Task statement:
Word for word, restate the lines from the start of the data below through the line containing "return np.array([u, CP".

Dataset excerpt:

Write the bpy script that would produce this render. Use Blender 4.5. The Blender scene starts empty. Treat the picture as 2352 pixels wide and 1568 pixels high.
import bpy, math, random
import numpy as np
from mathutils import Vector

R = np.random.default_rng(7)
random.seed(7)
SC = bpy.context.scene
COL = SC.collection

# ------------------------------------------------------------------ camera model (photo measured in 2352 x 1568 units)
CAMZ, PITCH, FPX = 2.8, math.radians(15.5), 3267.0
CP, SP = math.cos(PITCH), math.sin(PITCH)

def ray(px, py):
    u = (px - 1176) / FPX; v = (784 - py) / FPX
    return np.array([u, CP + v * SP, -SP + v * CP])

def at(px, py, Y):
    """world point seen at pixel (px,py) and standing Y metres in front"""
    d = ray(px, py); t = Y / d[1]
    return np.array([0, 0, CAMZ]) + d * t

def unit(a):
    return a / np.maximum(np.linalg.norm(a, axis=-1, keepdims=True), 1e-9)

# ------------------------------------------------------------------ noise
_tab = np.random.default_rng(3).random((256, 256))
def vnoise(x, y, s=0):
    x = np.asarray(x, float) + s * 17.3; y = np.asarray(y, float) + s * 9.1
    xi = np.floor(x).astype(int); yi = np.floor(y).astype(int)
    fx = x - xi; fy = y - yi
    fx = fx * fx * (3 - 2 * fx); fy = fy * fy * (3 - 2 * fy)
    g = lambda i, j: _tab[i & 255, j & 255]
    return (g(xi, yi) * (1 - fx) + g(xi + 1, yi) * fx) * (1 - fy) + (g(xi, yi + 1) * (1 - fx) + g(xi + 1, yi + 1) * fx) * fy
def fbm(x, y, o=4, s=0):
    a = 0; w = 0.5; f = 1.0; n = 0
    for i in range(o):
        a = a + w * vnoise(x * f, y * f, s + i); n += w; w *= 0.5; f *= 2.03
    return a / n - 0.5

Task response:
Write the bpy script that would produce this render. Use Blender 4.5. The Blender scene starts empty. Treat the picture as 2352 pixels wide and 1568 pixels high.
import bpy, math, random
import numpy as np
from mathutils import Vector

R = np.random.default_rng(7)
random.seed(7)
SC = bpy.context.scene
COL = SC.collection

# ------------------------------------------------------------------ camera model (photo measured in 2352 x 1568 units)
CAMZ, PITCH, FPX = 2.8, math.radians(15.5), 3267.0
CP, SP = math.cos(PITCH), math.sin(PITCH)

def ray(px, py):
    u = (px - 1176) / FPX; v = (784 - py) / FPX
    return np.array([u, CP + v * SP, -SP + v * CP])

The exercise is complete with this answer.